## The exercise
Copy out the data exactly, leaving the pictures behind.

## Provided data
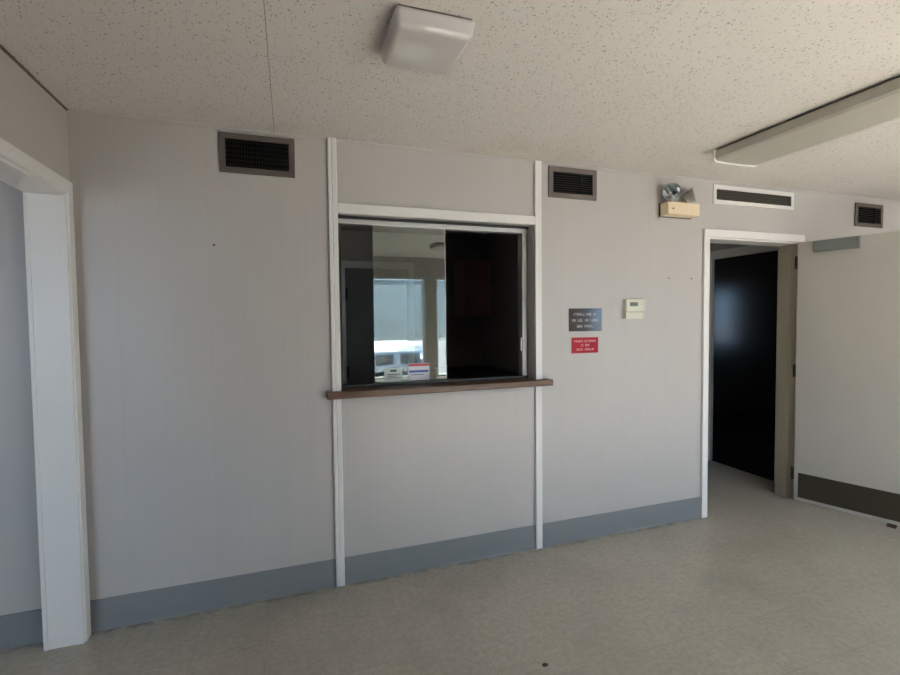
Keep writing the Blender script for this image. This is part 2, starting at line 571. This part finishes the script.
# door casing: left leg, head, right leg
def casing_leg(x0, x1, z1, y0=-0.018, y1=0.0):
    return box_bm(x0, x1, y0, y1, 0, z1, 0.003)
struct('trim_4', casing_leg(3.745, 3.797, 2.036), M_white, 'white casing up the left side of the doorway', 'trim')
struct('trim_5', box_bm(3.745, 4.757, -0.020, 0.0, 2.036, 2.092, 0.003), M_white, 'white head casing over the doorway', 'trim')
struct('trim_6', casing_leg(4.708, 4.757, 2.036), M_white, 'white casing up the hinge side of the doorway', 'trim')
# door jamb lining (cream) with stop
bm = new_bm()
add_box(bm, DX1 - 0.014, DX1 - 0.001, 0.001, WT + 0.012, 0, DZ1, 0.002)
add_box(bm, DX1 - 0.020, DX1 - 0.013, 0.055, WT + 0.012, 0, DZ1, 0.002)
struct('trim_7', bm, M_cream_trim, 'cream jamb on the hinge side of the doorway', 'trim')
struct('trim_8', box_bm(DX0 + 0.001, DX0 + 0.02, 0.001, WT + 0.012, 0, DZ1, 0.002), M_white, 'jamb on the latch side of the doorway', 'trim')
struct('trim_9', box_bm(DX0 + 0.02, DX1 - 0.014, 0.001, WT + 0.012, DZ1 - 0.02, DZ1, 0.002), M_white, 'head jamb of the doorway', 'trim')
# casing of the dark doorway in the passage (faces -X)
struct('trim_10', box_bm(HX - 0.016, HX, DY0 - 0.085, DY0, 0, 2.035, 0.003), M_cream_trim, 'cream casing on the near side of the dark inner doorway', 'trim')
struct('trim_11', box_bm(HX - 0.016, HX, DY1, DY1 + 0.07, 0, 2.035, 0.003), M_white, 'casing on the far side of the dark inner doorway', 'trim')
struct('trim_12', box_bm(HX - 0.016, HX, DY0 - 0.085, DY1 + 0.07, 2.035, 2.115, 0.003), M_white, 'cream head casing over the dark inner doorway', 'trim')
# cased opening in the left partition
struct('trim_13', box_bm(-0.134, 0.004, -0.086, -0.066, 0, OZ1 - 0.019, 0.002), M_white, 'white jamb lining the wide opening at the left', 'trim')
struct('trim_14', box_bm(-0.134, 0.004, OY0, -0.066, OZ1 - 0.019, OZ1 + 0.0, 0.002), M_white, 'white head lining of the wide opening at the left', 'trim')
struct('trim_15', box_bm(0.0, 0.020, -0.080, -0.024, 0, 2.046, 0.004), M_white, 'white room-side casing of the left opening beside the corner', 'trim')
struct('trim_16', box_bm(0.0, 0.020, OY0, -0.024, 2.046, 2.104, 0.004), M_white, 'white head casing above the left opening', 'trim')
struct('trim_17', box_bm(-0.140, -0.122, -0.090, -0.030, 0, 2.046, 0.003), M_white, 'white casing of the left opening on the side room face', 'trim')
struct('trim_18', box_bm(-0.020, 0.012, -0.0875, -0.079, 0, OZ1 - 0.019, 0.001), M_white, 'raised bead along the jamb of the left opening', 'trim')
# thin cove strips at the ceiling
struct('trim_19', box_bm(0.0, RIGHT, -0.008, 0.0, H - 0.014, H, 0.002), M_wall)
struct('trim_20', box_bm(0.0, 0.008, REAR + 1.45, -0.008, H - 0.010, H, 0.002), M_brown_trim)

# ------------------------------------------------------------------ service window
win = thing('window_1', 'aluminium sliding service window with tinted glass, left pane closed and right half open', 'window', (0, 0, 0), kind='structure')
FY0, FY1 = 0.072, 0.132
obj('head_track', box_bm(WX0, WX1 - 0.002, FY0, FY1, 2.008, 2.034, 0.002), M_alu, win)
obj('track_lip', box_bm(WX0, WX1 - 0.002, FY0 - 0.006, FY1, 2.034, 2.0495, 0.001), M_alu_dark, win)
obj('sill_track', box_bm(WX0, WX1 - 0.002, FY0, FY1, 1.085, 1.100, 0.002), M_alu_dark, win)
obj('frame_stile', box_bm(WX0, WX0 + 0.020, FY0, FY1, 1.100, 2.008, 0.002), M_alu_dark, win)
obj('frame_stile', box_bm(WX1 - 0.042, WX1 - 0.010, FY0, FY1, 1.100, 2.008, 0.002), M_alu, win)
pane = obj('sliding_pane', box_bm(1.398, 1.832, 0.087, 0.092, 1.100, 2.008), M_pane, win)
obj('pane_edge', box_bm(1.832, 1.836, 0.0865, 0.0925, 1.100, 2.008, 0.0008), M_alu, pane)
obj('latch', box_bm(WX1 - 0.054, WX1 - 0.042, 0.075, 0.10, 1.26, 1.345, 0.003), M_alu, win)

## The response
Keep writing the Blender script for this image. This is part 2, starting at line 571. This part finishes the script.
# door casing: left leg, head, right leg
def casing_leg(x0, x1, z1, y0=-0.018, y1=0.0):
    return box_bm(x0, x1, y0, y1, 0, z1, 0.003)
struct('trim_4', casing_leg(3.745, 3.797, 2.036), M_white, 'white casing up the left side of the doorway', 'trim')
struct('trim_5', box_bm(3.745, 4.757, -0.020, 0.0, 2.036, 2.092, 0.003), M_white, 'white head casing over the doorway', 'trim')
struct('trim_6', casing_leg(4.708, 4.757, 2.036), M_white, 'white casing up the hinge side of the doorway', 'trim')
# door jamb lining (cream) with stop
bm = new_bm()
add_box(bm, DX1 - 0.014, DX1 - 0.001, 0.001, WT + 0.012, 0, DZ1, 0.002)
add_box(bm, DX1 - 0.020, DX1 - 0.013, 0.055, WT + 0.012, 0, DZ1, 0.002)
struct('trim_7', bm, M_cream_trim, 'cream jamb on the hinge side of the doorway', 'trim')
struct('trim_8', box_bm(DX0 + 0.001, DX0 + 0.02, 0.001, WT + 0.012, 0, DZ1, 0.002), M_white, 'jamb on the latch side of the doorway', 'trim')
struct('trim_9', box_bm(DX0 + 0.02, DX1 - 0.014, 0.001, WT + 0.012, DZ1 - 0.02, DZ1, 0.002), M_white, 'head jamb of the doorway', 'trim')
# casing of the dark doorway in the passage (faces -X)
struct('trim_10', box_bm(HX - 0.016, HX, DY0 - 0.085, DY0, 0, 2.035, 0.003), M_cream_trim, 'cream casing on the near side of the dark inner doorway', 'trim')
struct('trim_11', box_bm(HX - 0.016, HX, DY1, DY1 + 0.07, 0, 2.035, 0.003), M_white, 'casing on the far side of the dark inner doorway', 'trim')
struct('trim_12', box_bm(HX - 0.016, HX, DY0 - 0.085, DY1 + 0.07, 2.035, 2.115, 0.003), M_white, 'cream head casing over the dark inner doorway', 'trim')
# cased opening in the left partition
struct('trim_13', box_bm(-0.134, 0.004, -0.086, -0.066, 0, OZ1 - 0.019, 0.002), M_white, 'white jamb lining the wide opening at the left', 'trim')
struct('trim_14', box_bm(-0.134, 0.004, OY0, -0.066, OZ1 - 0.019, OZ1 + 0.0, 0.002), M_white, 'white head lining of the wide opening at the left', 'trim')
struct('trim_15', box_bm(0.0, 0.020, -0.080, -0.024, 0, 2.046, 0.004), M_white, 'white room-side casing of the left opening beside the corner', 'trim')
struct('trim_16', box_bm(0.0, 0.020, OY0, -0.024, 2.046, 2.104, 0.004), M_white, 'white head casing above the left opening', 'trim')
struct('trim_17', box_bm(-0.140, -0.122, -0.090, -0.030, 0, 2.046, 0.003), M_white, 'white casing of the left opening on the side room face', 'trim')
struct('trim_18', box_bm(-0.020, 0.012, -0.0875, -0.079, 0, OZ1 - 0.019, 0.001), M_white, 'raised bead along the jamb of the left opening', 'trim')
# thin cove strips at the ceiling
struct('trim_19', box_bm(0.0, RIGHT, -0.008, 0.0, H - 0.014, H, 0.002), M_wall)
struct('trim_20', box_bm(0.0, 0.008, REAR + 1.45, -0.008, H - 0.010, H, 0.002), M_brown_trim)

# ------------------------------------------------------------------ service window
win = thing('window_1', 'aluminium sliding service window with tinted glass, left pane closed and right half open', 'window', (0, 0, 0), kind='structure')
FY0, FY1 = 0.072, 0.132
obj('head_track', box_bm(WX0, WX1 - 0.002, FY0, FY1, 2.008, 2.034, 0.002), M_alu, win)
obj('track_lip', box_bm(WX0, WX1 - 0.002, FY0 - 0.006, FY1, 2.034, 2.0495, 0.001), M_alu_dark, win)
obj('sill_track', box_bm(WX0, WX1 - 0.002, FY0, FY1, 1.085, 1.100, 0.002), M_alu_dark, win)
obj('frame_stile', box_bm(WX0, WX0 + 0.020, FY0, FY1, 1.100, 2.008, 0.002), M_alu_dark, win)
obj('frame_stile', box_bm(WX1 - 0.042, WX1 - 0.010, FY0, FY1, 1.100, 2.008, 0.002), M_alu, win)
pane = obj('sliding_pane', box_bm(1.398, 1.832, 0.087, 0.092, 1.100, 2.008), M_pane, win)
obj('pane_edge', box_bm(1.832, 1.836, 0.0865, 0.0925, 1.100, 2.008, 0.0008), M_alu, pane)
obj('latch', box_bm(WX1 - 0.054, WX1 - 0.042, 0.075, 0.10, 1.26, 1.345, 0.003), M_alu, win)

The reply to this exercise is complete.